A repeat of an old “Dateline,” which immediately followed the Breeders’ Cup, drew an average audience of 3,180,000. An hour of old clips from “Saturday Night Live” at 10 p.m. pulled in an average of 2,970,000.

The under-performance of the Breeders’ Cup telecast plunged NBC into last place for the night in total viewers. More importantly, it also dropped NBC into the broadcast network cellar in the 18-49 demographic, the currency for ad sales. The Breeders’ Cup had an 0.3 rating and 1 share. The two rerun hours that followed doubled that with 0.6/2 apiece.

The afternoon Breeders’ Cup on the NBC Sports cable network was another downer. It didn’t crack the Top 25. To put this into perspective, one of the shows tied for No. 25, “Justice League Action” had 627,000 viewers—at 7 in the morning on the Cartoon Network.

If there is a glimmer of light, it can safely be said that the ratings were depressed by the fact hundreds of thousands, if not more potential viewers were at race tracks and OTB outlets watching and betting the races.

Gulfstream shut out again

Some say there is no such thing as a coincidence. But coincidence seems to be a plausible explanation for something happening for the second straight year at Gulfstream.

The Eclipse Awards will be presented at Gulfstream for the seventh straight year in the heart of what is dubbed the Championship Meeting. But the Breeders’ Cup results sealed the reality that not one of the divisional champions will have raced in South Florida during the 2016-17 December-April prime season. The same thing happened last year.

It seems inexplicable that with all the outstanding thoroughbreds, who launch their campaigns at Gulfstream, not one has gone on to earn an Eclipse statue for the past two years.

Horse of the Year California Chrome made his final start there in last January’s Pegasus, a showdown with then 3-year-old champion Arrogate. But Chrome was retired and Arrogate threw in the towel himself after big wins in the Pegasus and Dubai World Cup. These won’t be enough in light of what Gun Runner has done since.

The shutout could have been avoided except for the quarantine at the Fair Grounds last winter. The connections of Gun Runner, certain to be a double Eclipse winner (Horse of the Year and Older Dirt Horse), tried to extricate him from New Orleans to run in the Pegasus. Gulfstream, exercising extreme caution, made this difficult to impossible.

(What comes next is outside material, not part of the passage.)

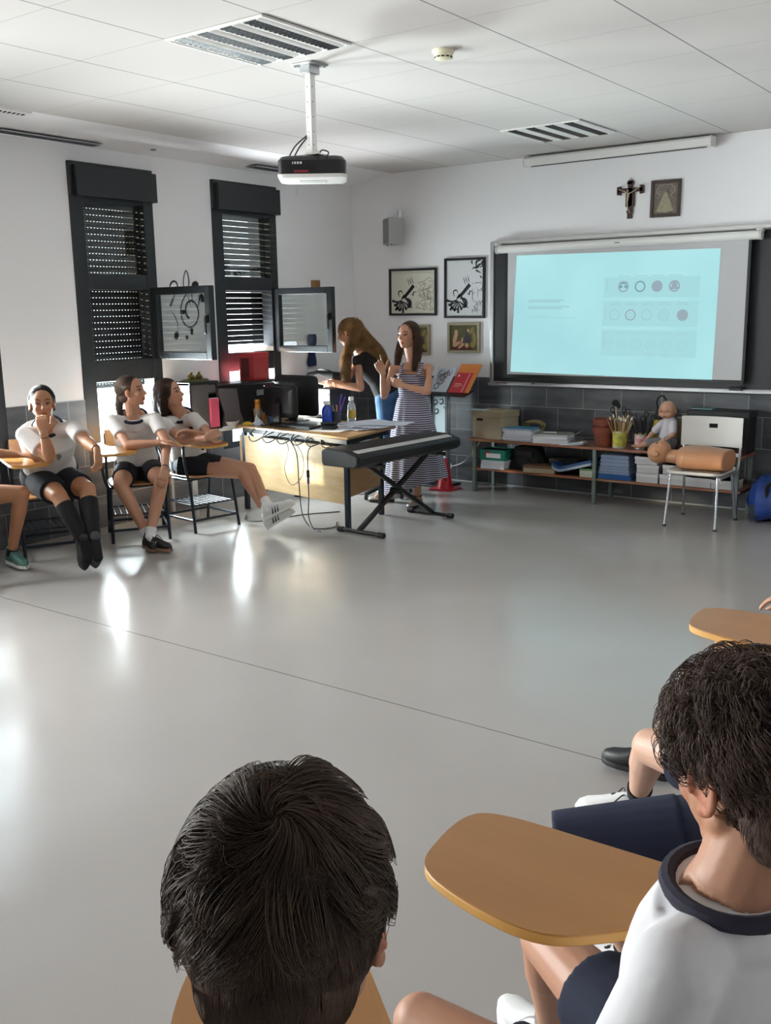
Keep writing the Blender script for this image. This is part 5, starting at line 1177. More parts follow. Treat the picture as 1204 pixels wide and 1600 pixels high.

Gun Runner is expected to make the second Pegasus in January. Surefire older female champion Forever Unbridled is also being pointed for the world’s richest race.

Always Dreaming became the second Kentucky Derby winner in a row to come out of the Florida Derby. Like Arrogate, his major achievements ended in the spring.

Nevertheless, Always Dreaming is the only horse with even a remote chance of breaking the Gulfstream Eclipse Award drought. With “what have you done for me lately?” a significant factor, it’s almost certain West Coast will be voted 3-year-old champion.

I have no problem with that. But I am puzzled by some of those comparing credentials. West Coast’s Travers and Pennsylvania Derby triumphs are being put on an equal plain with Always Dreaming’s Florida Derby and Kentucky Derby, because they are all Grade 1’s. I’ll concede the Gulfstream and Parx races are comparable but there’s no way the Travers-- or any other race--is the equivalent of the Kentucky Derby.

One is the Midsummer Derby, the other is The Derby. The first question asked of owners, trainers and jockeys is not, “Have you ever won the Travers?”

The difference between the two contenders is West Coast’s solid third behind the best older horses in America in the BC Classic. It’s a slim difference but slim differences are decisive in racing every day.